#### EXERCISE:
List each line of the data that holds the string "picture", please.

#### INFORMATION SHOWN:
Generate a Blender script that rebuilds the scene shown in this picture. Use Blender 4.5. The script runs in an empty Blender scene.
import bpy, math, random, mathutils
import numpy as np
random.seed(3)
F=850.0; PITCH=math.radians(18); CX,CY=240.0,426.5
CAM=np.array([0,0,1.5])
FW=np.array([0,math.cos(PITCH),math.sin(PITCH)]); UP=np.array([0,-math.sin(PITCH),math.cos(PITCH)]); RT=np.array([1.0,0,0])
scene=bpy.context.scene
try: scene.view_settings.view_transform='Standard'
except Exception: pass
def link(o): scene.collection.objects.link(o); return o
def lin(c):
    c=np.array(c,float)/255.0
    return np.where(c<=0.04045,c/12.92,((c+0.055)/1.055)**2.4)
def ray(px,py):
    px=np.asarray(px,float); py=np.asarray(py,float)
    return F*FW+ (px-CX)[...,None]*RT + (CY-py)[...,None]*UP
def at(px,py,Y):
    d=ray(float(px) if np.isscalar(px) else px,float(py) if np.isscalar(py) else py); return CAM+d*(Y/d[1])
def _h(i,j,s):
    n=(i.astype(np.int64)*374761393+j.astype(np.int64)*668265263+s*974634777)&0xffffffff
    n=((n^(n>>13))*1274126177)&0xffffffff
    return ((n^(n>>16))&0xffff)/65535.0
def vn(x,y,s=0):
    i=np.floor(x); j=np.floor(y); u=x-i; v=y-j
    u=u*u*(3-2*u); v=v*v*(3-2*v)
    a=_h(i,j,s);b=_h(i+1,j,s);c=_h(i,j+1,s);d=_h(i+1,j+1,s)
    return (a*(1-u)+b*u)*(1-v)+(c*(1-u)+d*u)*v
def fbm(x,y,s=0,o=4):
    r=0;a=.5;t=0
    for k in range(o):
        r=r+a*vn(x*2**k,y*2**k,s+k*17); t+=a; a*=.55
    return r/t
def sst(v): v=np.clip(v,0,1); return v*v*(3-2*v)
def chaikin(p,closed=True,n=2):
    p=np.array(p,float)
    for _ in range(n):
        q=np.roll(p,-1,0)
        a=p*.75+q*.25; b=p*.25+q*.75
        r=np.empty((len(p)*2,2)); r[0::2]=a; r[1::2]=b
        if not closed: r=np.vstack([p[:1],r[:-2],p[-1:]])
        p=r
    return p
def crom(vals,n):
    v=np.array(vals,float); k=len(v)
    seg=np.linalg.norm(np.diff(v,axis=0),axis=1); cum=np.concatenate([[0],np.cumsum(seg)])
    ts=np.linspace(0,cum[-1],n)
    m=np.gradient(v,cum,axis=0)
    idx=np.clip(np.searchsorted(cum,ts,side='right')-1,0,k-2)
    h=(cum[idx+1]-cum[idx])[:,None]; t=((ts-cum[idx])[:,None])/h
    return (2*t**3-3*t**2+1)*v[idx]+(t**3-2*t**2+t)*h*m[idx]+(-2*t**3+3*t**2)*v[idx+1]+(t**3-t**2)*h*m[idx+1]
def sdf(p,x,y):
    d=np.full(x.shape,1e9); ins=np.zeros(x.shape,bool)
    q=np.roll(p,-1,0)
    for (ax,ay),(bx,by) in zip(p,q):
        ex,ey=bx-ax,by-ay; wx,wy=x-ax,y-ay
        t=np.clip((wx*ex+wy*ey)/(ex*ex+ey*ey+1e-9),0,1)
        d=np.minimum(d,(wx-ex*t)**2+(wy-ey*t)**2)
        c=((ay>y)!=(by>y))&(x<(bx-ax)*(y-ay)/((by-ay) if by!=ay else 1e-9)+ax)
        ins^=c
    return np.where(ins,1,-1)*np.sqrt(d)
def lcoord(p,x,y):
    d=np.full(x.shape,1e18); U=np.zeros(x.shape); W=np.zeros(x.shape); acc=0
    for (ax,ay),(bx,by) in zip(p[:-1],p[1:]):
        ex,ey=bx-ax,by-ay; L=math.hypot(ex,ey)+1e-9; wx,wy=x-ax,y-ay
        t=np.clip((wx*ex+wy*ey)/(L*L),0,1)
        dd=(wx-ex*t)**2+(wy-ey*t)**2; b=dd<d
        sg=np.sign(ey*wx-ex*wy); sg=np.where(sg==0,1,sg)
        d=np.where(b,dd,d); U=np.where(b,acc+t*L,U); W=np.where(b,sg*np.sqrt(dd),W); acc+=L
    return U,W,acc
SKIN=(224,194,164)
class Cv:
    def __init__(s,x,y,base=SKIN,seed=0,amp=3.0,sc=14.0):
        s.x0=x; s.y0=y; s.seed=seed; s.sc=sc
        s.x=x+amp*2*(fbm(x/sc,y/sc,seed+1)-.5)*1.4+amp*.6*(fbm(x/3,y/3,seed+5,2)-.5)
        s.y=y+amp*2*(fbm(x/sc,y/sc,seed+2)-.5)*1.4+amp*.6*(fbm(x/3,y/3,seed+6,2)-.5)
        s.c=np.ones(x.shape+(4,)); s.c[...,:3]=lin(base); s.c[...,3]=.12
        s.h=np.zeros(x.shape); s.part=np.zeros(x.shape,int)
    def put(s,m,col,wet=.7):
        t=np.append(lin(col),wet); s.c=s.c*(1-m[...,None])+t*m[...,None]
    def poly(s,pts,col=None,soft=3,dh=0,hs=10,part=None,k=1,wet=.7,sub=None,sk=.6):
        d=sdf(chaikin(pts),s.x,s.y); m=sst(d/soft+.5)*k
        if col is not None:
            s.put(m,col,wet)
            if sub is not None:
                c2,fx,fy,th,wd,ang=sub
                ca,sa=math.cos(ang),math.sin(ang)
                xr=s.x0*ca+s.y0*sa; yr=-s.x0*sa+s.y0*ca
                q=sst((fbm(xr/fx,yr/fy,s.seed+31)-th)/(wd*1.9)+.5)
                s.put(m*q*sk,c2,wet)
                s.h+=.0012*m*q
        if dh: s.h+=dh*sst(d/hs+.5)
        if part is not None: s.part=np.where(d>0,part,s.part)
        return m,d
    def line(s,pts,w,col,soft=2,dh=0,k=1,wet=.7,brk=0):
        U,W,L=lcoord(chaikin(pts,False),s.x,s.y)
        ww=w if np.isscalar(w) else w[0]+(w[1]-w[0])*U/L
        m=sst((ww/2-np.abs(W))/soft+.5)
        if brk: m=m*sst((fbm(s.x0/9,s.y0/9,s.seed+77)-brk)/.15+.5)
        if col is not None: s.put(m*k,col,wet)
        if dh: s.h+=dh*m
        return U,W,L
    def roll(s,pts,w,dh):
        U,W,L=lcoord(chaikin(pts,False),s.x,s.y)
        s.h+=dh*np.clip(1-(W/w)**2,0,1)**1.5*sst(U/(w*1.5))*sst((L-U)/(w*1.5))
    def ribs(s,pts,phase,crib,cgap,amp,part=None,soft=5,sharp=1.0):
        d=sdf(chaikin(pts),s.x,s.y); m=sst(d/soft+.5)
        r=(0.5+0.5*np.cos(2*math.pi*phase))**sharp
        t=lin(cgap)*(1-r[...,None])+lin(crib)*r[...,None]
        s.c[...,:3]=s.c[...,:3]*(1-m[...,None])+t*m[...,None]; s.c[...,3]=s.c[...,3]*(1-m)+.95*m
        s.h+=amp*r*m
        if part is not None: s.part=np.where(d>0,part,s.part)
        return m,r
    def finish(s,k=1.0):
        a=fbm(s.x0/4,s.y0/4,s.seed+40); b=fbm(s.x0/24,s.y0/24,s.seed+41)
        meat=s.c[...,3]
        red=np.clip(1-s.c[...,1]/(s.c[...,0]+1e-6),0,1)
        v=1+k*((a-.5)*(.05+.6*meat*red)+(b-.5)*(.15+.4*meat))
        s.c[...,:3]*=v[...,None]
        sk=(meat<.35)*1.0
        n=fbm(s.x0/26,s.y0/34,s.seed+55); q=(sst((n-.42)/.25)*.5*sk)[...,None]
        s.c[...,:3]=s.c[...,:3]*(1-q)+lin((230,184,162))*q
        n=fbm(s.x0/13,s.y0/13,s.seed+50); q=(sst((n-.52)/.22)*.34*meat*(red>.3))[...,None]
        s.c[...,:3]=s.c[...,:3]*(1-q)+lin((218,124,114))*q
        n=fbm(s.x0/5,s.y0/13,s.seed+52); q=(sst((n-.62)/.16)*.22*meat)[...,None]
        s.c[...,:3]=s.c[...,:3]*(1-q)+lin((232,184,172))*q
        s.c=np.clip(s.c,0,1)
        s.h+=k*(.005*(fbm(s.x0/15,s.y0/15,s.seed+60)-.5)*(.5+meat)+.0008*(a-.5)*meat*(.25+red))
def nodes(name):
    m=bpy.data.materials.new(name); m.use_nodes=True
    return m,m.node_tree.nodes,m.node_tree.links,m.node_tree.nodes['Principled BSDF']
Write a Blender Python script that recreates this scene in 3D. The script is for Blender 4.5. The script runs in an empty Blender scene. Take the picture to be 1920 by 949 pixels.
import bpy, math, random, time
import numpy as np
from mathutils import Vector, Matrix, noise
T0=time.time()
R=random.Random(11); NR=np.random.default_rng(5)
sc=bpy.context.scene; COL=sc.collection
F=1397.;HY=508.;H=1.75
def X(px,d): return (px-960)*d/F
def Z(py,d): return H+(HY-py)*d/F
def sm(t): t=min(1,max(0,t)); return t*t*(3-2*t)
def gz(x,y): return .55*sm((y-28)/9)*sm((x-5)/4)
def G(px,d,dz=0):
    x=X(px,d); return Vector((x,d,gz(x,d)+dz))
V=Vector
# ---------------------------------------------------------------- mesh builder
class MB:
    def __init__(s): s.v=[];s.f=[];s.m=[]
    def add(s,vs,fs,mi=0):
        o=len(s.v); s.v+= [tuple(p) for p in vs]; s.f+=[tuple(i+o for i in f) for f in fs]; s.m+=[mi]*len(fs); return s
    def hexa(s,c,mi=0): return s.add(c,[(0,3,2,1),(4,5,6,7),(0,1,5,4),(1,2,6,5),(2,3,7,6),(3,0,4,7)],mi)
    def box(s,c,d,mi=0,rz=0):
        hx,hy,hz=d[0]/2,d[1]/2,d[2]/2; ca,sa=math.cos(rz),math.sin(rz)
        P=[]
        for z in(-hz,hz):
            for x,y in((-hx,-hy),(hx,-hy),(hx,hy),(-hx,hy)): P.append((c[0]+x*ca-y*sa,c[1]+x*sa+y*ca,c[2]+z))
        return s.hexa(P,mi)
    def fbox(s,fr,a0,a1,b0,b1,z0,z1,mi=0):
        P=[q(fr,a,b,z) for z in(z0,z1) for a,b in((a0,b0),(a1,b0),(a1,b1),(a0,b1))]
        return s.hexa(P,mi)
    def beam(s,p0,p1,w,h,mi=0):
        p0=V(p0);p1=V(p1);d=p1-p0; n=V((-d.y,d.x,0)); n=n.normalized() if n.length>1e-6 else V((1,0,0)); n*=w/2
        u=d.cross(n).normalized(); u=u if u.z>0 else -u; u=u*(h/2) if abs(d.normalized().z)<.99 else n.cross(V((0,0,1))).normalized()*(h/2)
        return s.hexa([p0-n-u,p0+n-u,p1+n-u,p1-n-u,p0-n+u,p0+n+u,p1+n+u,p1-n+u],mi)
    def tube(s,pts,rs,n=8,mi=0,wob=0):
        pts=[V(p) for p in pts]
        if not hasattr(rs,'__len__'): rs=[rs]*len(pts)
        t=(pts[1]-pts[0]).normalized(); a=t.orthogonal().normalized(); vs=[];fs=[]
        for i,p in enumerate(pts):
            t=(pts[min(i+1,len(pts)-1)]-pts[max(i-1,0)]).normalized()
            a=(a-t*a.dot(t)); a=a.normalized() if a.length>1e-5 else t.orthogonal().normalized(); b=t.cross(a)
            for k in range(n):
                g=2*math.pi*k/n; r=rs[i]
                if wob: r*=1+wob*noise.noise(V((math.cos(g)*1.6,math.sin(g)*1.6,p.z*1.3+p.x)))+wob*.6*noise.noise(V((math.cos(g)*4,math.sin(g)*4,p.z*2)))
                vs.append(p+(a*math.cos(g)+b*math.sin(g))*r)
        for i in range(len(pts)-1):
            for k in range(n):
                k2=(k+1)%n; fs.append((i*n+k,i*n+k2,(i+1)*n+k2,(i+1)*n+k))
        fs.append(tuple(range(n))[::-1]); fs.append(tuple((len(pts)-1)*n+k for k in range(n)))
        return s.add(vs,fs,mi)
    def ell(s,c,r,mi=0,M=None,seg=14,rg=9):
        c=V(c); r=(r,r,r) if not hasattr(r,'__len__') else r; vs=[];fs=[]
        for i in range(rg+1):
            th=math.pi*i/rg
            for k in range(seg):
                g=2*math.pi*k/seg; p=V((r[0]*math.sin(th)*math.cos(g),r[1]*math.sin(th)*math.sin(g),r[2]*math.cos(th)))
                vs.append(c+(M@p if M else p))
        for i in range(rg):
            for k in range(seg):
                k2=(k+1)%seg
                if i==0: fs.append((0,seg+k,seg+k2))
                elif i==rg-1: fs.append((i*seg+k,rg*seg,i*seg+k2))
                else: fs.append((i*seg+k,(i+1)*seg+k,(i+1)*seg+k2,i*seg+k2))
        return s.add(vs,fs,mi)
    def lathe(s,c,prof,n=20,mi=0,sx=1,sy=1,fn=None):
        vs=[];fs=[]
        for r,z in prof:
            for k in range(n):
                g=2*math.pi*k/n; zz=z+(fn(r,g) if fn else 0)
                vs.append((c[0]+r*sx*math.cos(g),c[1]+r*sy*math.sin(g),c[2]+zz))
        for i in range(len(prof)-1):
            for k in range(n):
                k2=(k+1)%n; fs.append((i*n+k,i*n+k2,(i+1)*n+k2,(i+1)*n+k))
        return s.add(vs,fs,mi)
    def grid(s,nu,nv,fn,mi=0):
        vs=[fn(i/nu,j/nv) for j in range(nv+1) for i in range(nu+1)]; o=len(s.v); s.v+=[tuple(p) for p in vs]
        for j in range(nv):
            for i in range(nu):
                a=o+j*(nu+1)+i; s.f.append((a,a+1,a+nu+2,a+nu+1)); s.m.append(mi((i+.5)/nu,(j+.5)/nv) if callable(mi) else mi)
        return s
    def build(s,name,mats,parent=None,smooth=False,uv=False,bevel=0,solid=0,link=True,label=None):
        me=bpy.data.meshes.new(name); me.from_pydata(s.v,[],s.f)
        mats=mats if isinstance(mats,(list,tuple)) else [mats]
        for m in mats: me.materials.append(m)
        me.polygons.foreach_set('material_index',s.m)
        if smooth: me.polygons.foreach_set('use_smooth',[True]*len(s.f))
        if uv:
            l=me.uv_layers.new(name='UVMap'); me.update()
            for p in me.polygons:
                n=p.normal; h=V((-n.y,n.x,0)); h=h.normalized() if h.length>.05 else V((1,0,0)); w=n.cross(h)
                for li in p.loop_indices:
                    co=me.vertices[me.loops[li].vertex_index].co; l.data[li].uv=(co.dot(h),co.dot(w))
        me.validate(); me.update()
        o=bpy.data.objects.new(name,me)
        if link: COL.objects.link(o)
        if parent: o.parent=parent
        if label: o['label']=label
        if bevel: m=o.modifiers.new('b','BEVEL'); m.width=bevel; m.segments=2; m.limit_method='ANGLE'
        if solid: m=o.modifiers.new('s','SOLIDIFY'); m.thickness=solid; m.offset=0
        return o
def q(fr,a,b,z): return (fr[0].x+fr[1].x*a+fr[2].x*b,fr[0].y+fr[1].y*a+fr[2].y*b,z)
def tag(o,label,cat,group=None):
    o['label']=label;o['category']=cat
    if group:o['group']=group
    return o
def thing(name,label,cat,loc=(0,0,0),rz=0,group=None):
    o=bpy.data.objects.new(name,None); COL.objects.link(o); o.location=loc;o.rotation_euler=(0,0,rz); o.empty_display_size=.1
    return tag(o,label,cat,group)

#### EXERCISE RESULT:
Generate a Blender script that rebuilds the scene shown in this picture. Use Blender 4.5. The script runs in an empty Blender scene.
Write a Blender Python script that recreates this scene in 3D. The script is for Blender 4.5. The script runs in an empty Blender scene. Take the picture to be 1920 by 949 pixels.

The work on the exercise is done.